Scene script records
╔══

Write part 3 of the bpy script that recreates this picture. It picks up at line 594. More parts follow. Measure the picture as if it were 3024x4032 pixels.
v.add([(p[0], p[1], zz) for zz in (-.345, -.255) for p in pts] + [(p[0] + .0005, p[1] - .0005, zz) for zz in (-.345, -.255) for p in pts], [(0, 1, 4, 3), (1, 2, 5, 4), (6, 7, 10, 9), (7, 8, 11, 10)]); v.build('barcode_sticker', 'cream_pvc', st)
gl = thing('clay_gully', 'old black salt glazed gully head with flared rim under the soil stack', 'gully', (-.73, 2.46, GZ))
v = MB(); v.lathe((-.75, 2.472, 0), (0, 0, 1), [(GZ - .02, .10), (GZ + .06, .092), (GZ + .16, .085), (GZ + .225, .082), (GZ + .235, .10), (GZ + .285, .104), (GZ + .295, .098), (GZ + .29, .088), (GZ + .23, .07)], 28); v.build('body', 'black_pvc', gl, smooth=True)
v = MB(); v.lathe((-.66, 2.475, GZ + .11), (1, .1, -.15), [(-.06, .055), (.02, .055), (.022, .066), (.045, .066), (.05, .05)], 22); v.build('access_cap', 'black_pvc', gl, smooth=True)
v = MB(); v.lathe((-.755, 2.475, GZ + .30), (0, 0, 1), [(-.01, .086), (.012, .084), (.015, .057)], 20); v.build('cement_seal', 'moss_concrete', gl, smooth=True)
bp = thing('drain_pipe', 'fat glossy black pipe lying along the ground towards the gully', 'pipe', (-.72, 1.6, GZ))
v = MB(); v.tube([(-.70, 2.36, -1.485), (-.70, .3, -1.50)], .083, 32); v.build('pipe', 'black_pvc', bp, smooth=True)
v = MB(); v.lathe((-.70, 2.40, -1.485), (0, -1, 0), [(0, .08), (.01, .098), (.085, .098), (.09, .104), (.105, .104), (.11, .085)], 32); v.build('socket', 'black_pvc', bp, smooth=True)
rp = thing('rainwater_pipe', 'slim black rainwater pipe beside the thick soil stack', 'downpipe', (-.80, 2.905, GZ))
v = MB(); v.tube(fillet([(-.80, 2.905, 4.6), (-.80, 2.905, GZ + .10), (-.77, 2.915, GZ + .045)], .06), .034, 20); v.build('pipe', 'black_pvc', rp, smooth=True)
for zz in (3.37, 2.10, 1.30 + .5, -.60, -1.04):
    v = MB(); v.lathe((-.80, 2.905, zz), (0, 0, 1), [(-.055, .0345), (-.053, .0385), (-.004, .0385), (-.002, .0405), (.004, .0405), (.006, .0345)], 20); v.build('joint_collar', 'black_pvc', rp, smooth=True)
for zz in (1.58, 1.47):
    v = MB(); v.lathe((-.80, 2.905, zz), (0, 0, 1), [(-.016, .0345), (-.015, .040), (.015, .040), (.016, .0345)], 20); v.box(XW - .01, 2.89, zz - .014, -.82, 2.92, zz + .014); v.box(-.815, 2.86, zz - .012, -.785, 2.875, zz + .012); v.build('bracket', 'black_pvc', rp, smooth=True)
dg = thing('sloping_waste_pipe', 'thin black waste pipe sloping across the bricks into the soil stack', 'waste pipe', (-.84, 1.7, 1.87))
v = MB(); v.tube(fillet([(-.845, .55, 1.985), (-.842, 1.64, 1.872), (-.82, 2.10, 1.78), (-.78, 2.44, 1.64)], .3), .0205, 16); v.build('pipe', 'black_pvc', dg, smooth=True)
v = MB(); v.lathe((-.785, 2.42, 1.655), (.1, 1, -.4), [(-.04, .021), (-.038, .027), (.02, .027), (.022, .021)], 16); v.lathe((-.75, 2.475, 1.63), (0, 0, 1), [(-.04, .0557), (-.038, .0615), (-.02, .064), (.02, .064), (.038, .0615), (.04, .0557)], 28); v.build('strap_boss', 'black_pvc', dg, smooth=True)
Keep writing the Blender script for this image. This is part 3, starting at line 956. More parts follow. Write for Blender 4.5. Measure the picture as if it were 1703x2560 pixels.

╚══

EXERCISE DIRECTIONS :: Restate each entry exactly, skipping none.

RESPONSE BELOW ::
Write part 3 of the bpy script that recreates this picture. It picks up at line 594. More parts follow. Measure the picture as if it were 3024x4032 pixels.
v.add([(p[0], p[1], zz) for zz in (-.345, -.255) for p in pts] + [(p[0] + .0005, p[1] - .0005, zz) for zz in (-.345, -.255) for p in pts], [(0, 1, 4, 3), (1, 2, 5, 4), (6, 7, 10, 9), (7, 8, 11, 10)]); v.build('barcode_sticker', 'cream_pvc', st)
gl = thing('clay_gully', 'old black salt glazed gully head with flared rim under the soil stack', 'gully', (-.73, 2.46, GZ))
v = MB(); v.lathe((-.75, 2.472, 0), (0, 0, 1), [(GZ - .02, .10), (GZ + .06, .092), (GZ + .16, .085), (GZ + .225, .082), (GZ + .235, .10), (GZ + .285, .104), (GZ + .295, .098), (GZ + .29, .088), (GZ + .23, .07)], 28); v.build('body', 'black_pvc', gl, smooth=True)
v = MB(); v.lathe((-.66, 2.475, GZ + .11), (1, .1, -.15), [(-.06, .055), (.02, .055), (.022, .066), (.045, .066), (.05, .05)], 22); v.build('access_cap', 'black_pvc', gl, smooth=True)
v = MB(); v.lathe((-.755, 2.475, GZ + .30), (0, 0, 1), [(-.01, .086), (.012, .084), (.015, .057)], 20); v.build('cement_seal', 'moss_concrete', gl, smooth=True)
bp = thing('drain_pipe', 'fat glossy black pipe lying along the ground towards the gully', 'pipe', (-.72, 1.6, GZ))
v = MB(); v.tube([(-.70, 2.36, -1.485), (-.70, .3, -1.50)], .083, 32); v.build('pipe', 'black_pvc', bp, smooth=True)
v = MB(); v.lathe((-.70, 2.40, -1.485), (0, -1, 0), [(0, .08), (.01, .098), (.085, .098), (.09, .104), (.105, .104), (.11, .085)], 32); v.build('socket', 'black_pvc', bp, smooth=True)
rp = thing('rainwater_pipe', 'slim black rainwater pipe beside the thick soil stack', 'downpipe', (-.80, 2.905, GZ))
v = MB(); v.tube(fillet([(-.80, 2.905, 4.6), (-.80, 2.905, GZ + .10), (-.77, 2.915, GZ + .045)], .06), .034, 20); v.build('pipe', 'black_pvc', rp, smooth=True)
for zz in (3.37, 2.10, 1.30 + .5, -.60, -1.04):
    v = MB(); v.lathe((-.80, 2.905, zz), (0, 0, 1), [(-.055, .0345), (-.053, .0385), (-.004, .0385), (-.002, .0405), (.004, .0405), (.006, .0345)], 20); v.build('joint_collar', 'black_pvc', rp, smooth=True)
for zz in (1.58, 1.47):
    v = MB(); v.lathe((-.80, 2.905, zz), (0, 0, 1), [(-.016, .0345), (-.015, .040), (.015, .040), (.016, .0345)], 20); v.box(XW - .01, 2.89, zz - .014, -.82, 2.92, zz + .014); v.box(-.815, 2.86, zz - .012, -.785, 2.875, zz + .012); v.build('bracket', 'black_pvc', rp, smooth=True)
dg = thing('sloping_waste_pipe', 'thin black waste pipe sloping across the bricks into the soil stack', 'waste pipe', (-.84, 1.7, 1.87))
v = MB(); v.tube(fillet([(-.845, .55, 1.985), (-.842, 1.64, 1.872), (-.82, 2.10, 1.78), (-.78, 2.44, 1.64)], .3), .0205, 16); v.build('pipe', 'black_pvc', dg, smooth=True)
v = MB(); v.lathe((-.785, 2.42, 1.655), (.1, 1, -.4), [(-.04, .021), (-.038, .027), (.02, .027), (.022, .021)], 16); v.lathe((-.75, 2.475, 1.63), (0, 0, 1), [(-.04, .0557), (-.038, .0615), (-.02, .064), (.02, .064), (.038, .0615), (.04, .0557)], 28); v.build('strap_boss', 'black_pvc', dg, smooth=True)
Keep writing the Blender script for this image. This is part 3, starting at line 956. More parts follow. Write for Blender 4.5. Measure the picture as if it were 1703x2560 pixels.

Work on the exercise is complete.